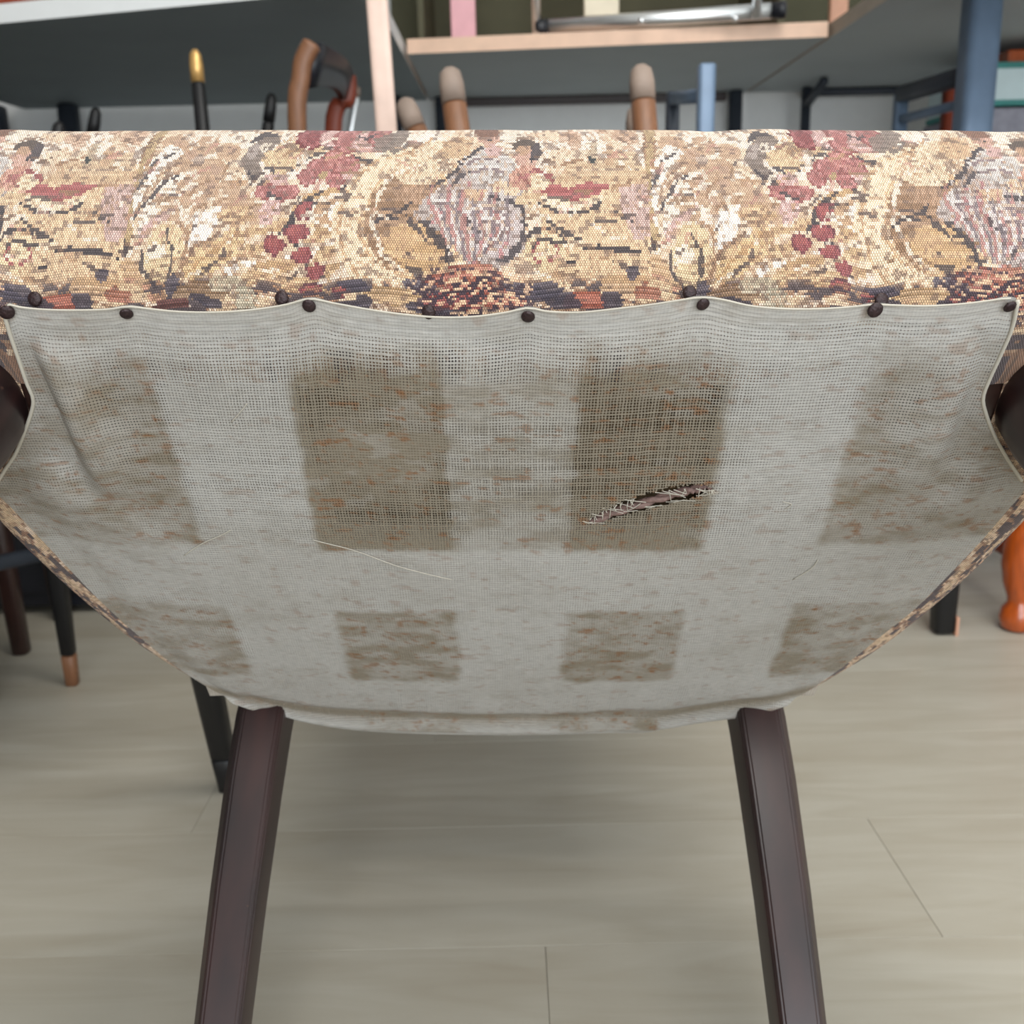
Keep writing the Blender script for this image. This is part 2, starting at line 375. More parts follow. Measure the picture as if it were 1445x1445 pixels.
# roses
for cx, cy, r, col in ((432, 194, 22, MAR), (462, 196, 20, PNK), (486, 198, 24, ROSE), (512, 200, 20, PNK), (530, 192, 18, ROSE), (452, 238, 20, ROSE), (470, 226, 16, (186, 122, 112)), (490, 236, 18, ROSE), (498, 252, 15, PNK), (474, 254, 14, ROSE), (436, 250, 14, ROSE), (392, 256, 17, PNK), (378, 268, 14, ROSE), (400, 274, 14, ROSE), (390, 292, 16, PNK), (384, 308, 10, PNK), (414, 270, 12, ROSE)):
    ell(cx, cy, r, r*.85, col, 0, .95, ('v', 3, 24)); ell(cx, cy, r*.5, r*.4, tuple(v-20 for v in col), .4, .6); ell(cx, cy, r, r*.85, tuple(v-46 for v in col), 0, .6, None, .82)
ell(460, 246, 7, 5, OLV); ell(392, 276, 6, 4, (244, 232, 210)); 
stroke(((478, 266), (500, 262), (516, 246)), 4, DK, .9); stroke(((498, 222), (516, 228), (532, 224)), 5, DK, .85); stroke(((380, 270), (395, 274), (404, 280)), 4, DK, .8)
stroke(((498, 188), (512, 196), (522, 190)), 4, DK, .8); stroke(((524, 214), (540, 206), (556, 192)), 4, DK, .7)
poly(((524, 196), (560, 184), (574, 190), (556, 212), (528, 216)), GRY, .9, ('h', 3, -20))
# vine and berries
stroke(((506, 266), (470, 270), (442, 280), (424, 296)), 8, (196, 158, 112)); stroke(((500, 262), (458, 272), (430, 290), (416, 318), (408, 328)), 3.4, DK, .85)
stroke(((420, 300), (420, 318), (428, 336), (440, 344)), 6, DK, .9); stroke(((428, 292), (440, 286), (456, 290)), 4.5, DK, .85); stroke(((440, 360), (450, 372), (470, 384)), 3.5, DK, .7)
for cx, cy, rx, ry in ((400, 341, 14, 12), (438, 299, 14, 13), (430, 326, 15, 12), (438, 354, 13, 9), (456, 374, 13, 10), (450, 400, 15, 11), (492, 408, 13, 10)):
    ell(cx, cy, rx, ry, MAR, 0, 1, ('v', 3, 18)); ell(cx-3, cy-3, rx*.5, ry*.45, (170, 92, 84), 0, .6); ell(cx, cy, rx, ry, (92, 50, 56), 0, .6, None, .86)
# curl beside the wreath
ell(470, 300, 24, 18, (190, 152, 116), 0, .9, ('h', 3, -16)); ell(484, 298, 15, 12, (246, 234, 214)); stroke(((452, 290), (446, 304), (458, 316), (474, 320)), 3, (240, 226, 200))
# wreath, a golden C
ell(586, 316, 102, 96, (234, 204, 164), 0, 1, ('h', 4, -12)); ell(586, 316, 102, 96, (196, 156, 116), 0, .7, None, .965); ell(580, 312, 84, 80, (208, 168, 122), 0, .8, None, .93)
ell(586, 316, 100, 94, (246, 228, 198), .2, .45, None, .86)
ell(582, 312, 62, 68, (170, 136, 106), 0, 1, ('h', 3, -26)); ell(592, 270, 30, 22, (184, 148, 118), 0, .8, ('v', 3, -24))
ell(590, 350, 44, 34, (216, 178, 132), .3, 1, ('h', 3, -22)); ell(566, 338, 26, 14, (202, 164, 120), .2, .9)
stroke(((528, 322), (542, 308), (560, 304), (574, 294), (582, 286)), 5, DK, .9); stroke(((560, 308), (578, 310), (590, 320), (606, 338)), 5, DK, .8)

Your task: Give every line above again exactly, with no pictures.

Problem solution:
Keep writing the Blender script for this image. This is part 2, starting at line 375. More parts follow. Measure the picture as if it were 1445x1445 pixels.
# roses
for cx, cy, r, col in ((432, 194, 22, MAR), (462, 196, 20, PNK), (486, 198, 24, ROSE), (512, 200, 20, PNK), (530, 192, 18, ROSE), (452, 238, 20, ROSE), (470, 226, 16, (186, 122, 112)), (490, 236, 18, ROSE), (498, 252, 15, PNK), (474, 254, 14, ROSE), (436, 250, 14, ROSE), (392, 256, 17, PNK), (378, 268, 14, ROSE), (400, 274, 14, ROSE), (390, 292, 16, PNK), (384, 308, 10, PNK), (414, 270, 12, ROSE)):
    ell(cx, cy, r, r*.85, col, 0, .95, ('v', 3, 24)); ell(cx, cy, r*.5, r*.4, tuple(v-20 for v in col), .4, .6); ell(cx, cy, r, r*.85, tuple(v-46 for v in col), 0, .6, None, .82)
ell(460, 246, 7, 5, OLV); ell(392, 276, 6, 4, (244, 232, 210)); 
stroke(((478, 266), (500, 262), (516, 246)), 4, DK, .9); stroke(((498, 222), (516, 228), (532, 224)), 5, DK, .85); stroke(((380, 270), (395, 274), (404, 280)), 4, DK, .8)
stroke(((498, 188), (512, 196), (522, 190)), 4, DK, .8); stroke(((524, 214), (540, 206), (556, 192)), 4, DK, .7)
poly(((524, 196), (560, 184), (574, 190), (556, 212), (528, 216)), GRY, .9, ('h', 3, -20))
# vine and berries
stroke(((506, 266), (470, 270), (442, 280), (424, 296)), 8, (196, 158, 112)); stroke(((500, 262), (458, 272), (430, 290), (416, 318), (408, 328)), 3.4, DK, .85)
stroke(((420, 300), (420, 318), (428, 336), (440, 344)), 6, DK, .9); stroke(((428, 292), (440, 286), (456, 290)), 4.5, DK, .85); stroke(((440, 360), (450, 372), (470, 384)), 3.5, DK, .7)
for cx, cy, rx, ry in ((400, 341, 14, 12), (438, 299, 14, 13), (430, 326, 15, 12), (438, 354, 13, 9), (456, 374, 13, 10), (450, 400, 15, 11), (492, 408, 13, 10)):
    ell(cx, cy, rx, ry, MAR, 0, 1, ('v', 3, 18)); ell(cx-3, cy-3, rx*.5, ry*.45, (170, 92, 84), 0, .6); ell(cx, cy, rx, ry, (92, 50, 56), 0, .6, None, .86)
# curl beside the wreath
ell(470, 300, 24, 18, (190, 152, 116), 0, .9, ('h', 3, -16)); ell(484, 298, 15, 12, (246, 234, 214)); stroke(((452, 290), (446, 304), (458, 316), (474, 320)), 3, (240, 226, 200))
# wreath, a golden C
ell(586, 316, 102, 96, (234, 204, 164), 0, 1, ('h', 4, -12)); ell(586, 316, 102, 96, (196, 156, 116), 0, .7, None, .965); ell(580, 312, 84, 80, (208, 168, 122), 0, .8, None, .93)
ell(586, 316, 100, 94, (246, 228, 198), .2, .45, None, .86)
ell(582, 312, 62, 68, (170, 136, 106), 0, 1, ('h', 3, -26)); ell(592, 270, 30, 22, (184, 148, 118), 0, .8, ('v', 3, -24))
ell(590, 350, 44, 34, (216, 178, 132), .3, 1, ('h', 3, -22)); ell(566, 338, 26, 14, (202, 164, 120), .2, .9)
stroke(((528, 322), (542, 308), (560, 304), (574, 294), (582, 286)), 5, DK, .9); stroke(((560, 308), (578, 310), (590, 320), (606, 338)), 5, DK, .8)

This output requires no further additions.